The Ample Rich transaction has led to questions of whether Pin-thongta and Panthongtae exercised inside information in striking the deal with Ample Rich, three days before the Temasek Holdings-Shin Corp deal was announced. Two weeks before the deal was done, Panthongtae insisted that he did not know of the deal.

The Ample Rich transaction price is not available, but some newspapers claim it was Bt1 per share.

The issue has strengthened public speculation about the prime minister’s ethics. Thaksin admitted earlier that Ample Rich is among his assets.

“The Ample Rich and Temasek-Shin transactions are legal, but they’re another episode that shows the seller’s efforts to make use of legal loopholes,” said an investment banker. If Ample Rich sold the shares directly to Temasek, it might have been more acceptable.

Democrat MP Korn Chatikavanij, a former investment banker, said that if Ample Rich had sold the shares directly to Temasek, the Shinawatra family would have had problems bringing the proceeds into Thailand. Ample Rich, registered in the British Virgin Islands, didn’t have to pay any tax if it sold the shares directly to Temasek, so tax wasn’t an issue. Selling the shares to Panthongtae and Pinthongta at Bt1 meant the family had to leave only Bt329 million outside the country. The Shinawatra children both sold the shares at Bt49.25 each and all the profits are in Thailand.

It means the family sees more investment opportunities here than overseas, he said, adding that one question remained: How could Thaksin have channelled money out of the country to finance Ample Rich’s investment in Shin in the first place?

The opposition has undertaken to pressure the Finance Ministry to clarify the tax issues regarding the transfer of shares from Thaksin’s wife Pojaman to her brother, Bhanapot Damapong.

Bhanapot received 31.32 million shares in Shin without paying tax, on the grounds that they were given to him as a gift (thamjarnya). Senator Chirmsak Pinthong has calculated that Bhanapot should have paid Bt4.729 billion in tax, as of September 30, 2005, to the Revenue Department.

Korn also said there is talk that in 2000, when Thaksin transferred a portion of Shin shares to Pinthongta as a gift, he actually sold another portion to Panthongtae at Bt1 a share. Without money, Panthongtae borrowed Bt9 billion from his mother and pledged the share certificates for the loan.

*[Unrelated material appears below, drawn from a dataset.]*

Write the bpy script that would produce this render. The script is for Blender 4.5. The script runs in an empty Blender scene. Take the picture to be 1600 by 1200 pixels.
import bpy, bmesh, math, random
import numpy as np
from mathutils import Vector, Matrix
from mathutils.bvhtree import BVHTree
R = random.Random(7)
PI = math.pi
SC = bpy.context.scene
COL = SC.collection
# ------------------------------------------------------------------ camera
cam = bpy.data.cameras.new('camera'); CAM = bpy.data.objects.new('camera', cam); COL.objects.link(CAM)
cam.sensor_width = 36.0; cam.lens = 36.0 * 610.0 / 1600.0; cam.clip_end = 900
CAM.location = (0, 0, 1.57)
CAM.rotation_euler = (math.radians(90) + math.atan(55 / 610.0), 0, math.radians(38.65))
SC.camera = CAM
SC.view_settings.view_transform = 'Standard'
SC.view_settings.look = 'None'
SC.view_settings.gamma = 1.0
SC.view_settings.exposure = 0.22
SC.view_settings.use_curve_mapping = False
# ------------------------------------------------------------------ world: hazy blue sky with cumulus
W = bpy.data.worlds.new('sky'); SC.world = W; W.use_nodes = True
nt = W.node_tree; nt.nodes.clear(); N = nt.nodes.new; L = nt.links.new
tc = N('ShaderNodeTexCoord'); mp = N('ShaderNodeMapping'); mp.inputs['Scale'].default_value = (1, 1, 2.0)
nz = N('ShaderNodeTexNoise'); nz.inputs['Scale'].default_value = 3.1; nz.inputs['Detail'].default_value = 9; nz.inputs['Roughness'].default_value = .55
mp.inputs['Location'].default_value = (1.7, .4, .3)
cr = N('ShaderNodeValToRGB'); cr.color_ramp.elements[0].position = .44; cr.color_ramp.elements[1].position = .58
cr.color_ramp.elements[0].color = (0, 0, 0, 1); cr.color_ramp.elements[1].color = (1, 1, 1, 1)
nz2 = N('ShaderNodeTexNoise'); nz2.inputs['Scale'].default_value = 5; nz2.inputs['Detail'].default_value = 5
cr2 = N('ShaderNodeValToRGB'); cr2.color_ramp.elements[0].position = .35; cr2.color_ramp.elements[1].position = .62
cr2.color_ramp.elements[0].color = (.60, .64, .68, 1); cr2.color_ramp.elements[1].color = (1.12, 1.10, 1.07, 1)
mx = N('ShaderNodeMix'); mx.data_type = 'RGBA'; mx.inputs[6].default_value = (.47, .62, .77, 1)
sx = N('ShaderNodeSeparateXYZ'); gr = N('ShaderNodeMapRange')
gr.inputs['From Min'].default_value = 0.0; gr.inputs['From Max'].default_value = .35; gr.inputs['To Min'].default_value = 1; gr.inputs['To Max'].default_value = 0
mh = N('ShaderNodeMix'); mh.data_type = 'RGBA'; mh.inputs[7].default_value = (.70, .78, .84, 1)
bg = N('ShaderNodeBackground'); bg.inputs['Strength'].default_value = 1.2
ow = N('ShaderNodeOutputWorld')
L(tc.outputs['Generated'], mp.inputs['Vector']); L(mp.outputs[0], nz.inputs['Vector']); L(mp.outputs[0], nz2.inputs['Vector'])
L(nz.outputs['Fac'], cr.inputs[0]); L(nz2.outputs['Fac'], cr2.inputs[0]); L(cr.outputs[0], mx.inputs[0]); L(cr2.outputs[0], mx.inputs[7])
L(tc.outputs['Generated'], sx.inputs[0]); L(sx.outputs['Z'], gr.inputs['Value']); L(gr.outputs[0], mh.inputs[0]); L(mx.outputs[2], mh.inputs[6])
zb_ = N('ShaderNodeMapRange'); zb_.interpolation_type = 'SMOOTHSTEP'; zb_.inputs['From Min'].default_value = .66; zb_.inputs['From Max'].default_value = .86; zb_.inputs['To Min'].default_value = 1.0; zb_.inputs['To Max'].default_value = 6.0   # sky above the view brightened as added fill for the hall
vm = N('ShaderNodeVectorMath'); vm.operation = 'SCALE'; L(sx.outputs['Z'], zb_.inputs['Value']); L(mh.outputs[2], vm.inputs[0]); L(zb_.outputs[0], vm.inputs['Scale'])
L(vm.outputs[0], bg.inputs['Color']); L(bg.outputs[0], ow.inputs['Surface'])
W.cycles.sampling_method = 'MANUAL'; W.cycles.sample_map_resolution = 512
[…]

“If this is true, there should be a revision [in the revenue code]. [It should be considered whether] selling shares below market price should be subjected to taxation and [whether] the tax should be calculated from the market price, in the same way that taxation is applied to land transactions,” he said. “When you sell land, no matter what price you get, you have to pay tax based on the evaluation price.”

Korn also raised questions about the SEC’s waiver of the need for Temasek to tender for shares in two listed Shin subsidiaries, Shin Satellite Plc (Sattel) and iTV Plc. Under the chain principle rule, when buying a listed company which owns more than 25 per cent in other listed companies, the buyer must tender for the remaining shares in all the companies.

Temasek, he said, also made a conflicting move. While telling the SEC that Sattel and iTV are immaterial assets, Temasek’s representative, S Iswaran, said on January 23 that Temasek has no plan to divest Shin’s stakes in the two companies.

Obviously, without the tender offer, minor shareholders of Sattel and iTV are not eligible to the same rights given to Shin shareholders, he said.

He also pointed out that Temasek does not intend to buy AIS shares, because the tender price it is quoting, Bt72.31, is too low to attract sellers, when compared to the market price of more than Bt100.

“If the tender price were based on the market price, Shin’s share price would have been Bt35,” he said. As Shin shares are being sold at Bt49.25, there is a need to adjust down the price of AIS, he said.

The opposition also questioned Thaksin’s morality in coming up with complicated deals involving the establishment of a number of nominees to ensure that Shin’s foreign ownership does not exceed the statutory limit of 49 per cent.

“As the prime minister, if you think that the [alien business] law is appropriate, why do you have to be so evasive? If you think the law is unfair, why not propose legal amendments to legalise a higher foreign ownership limit?” Korn asked.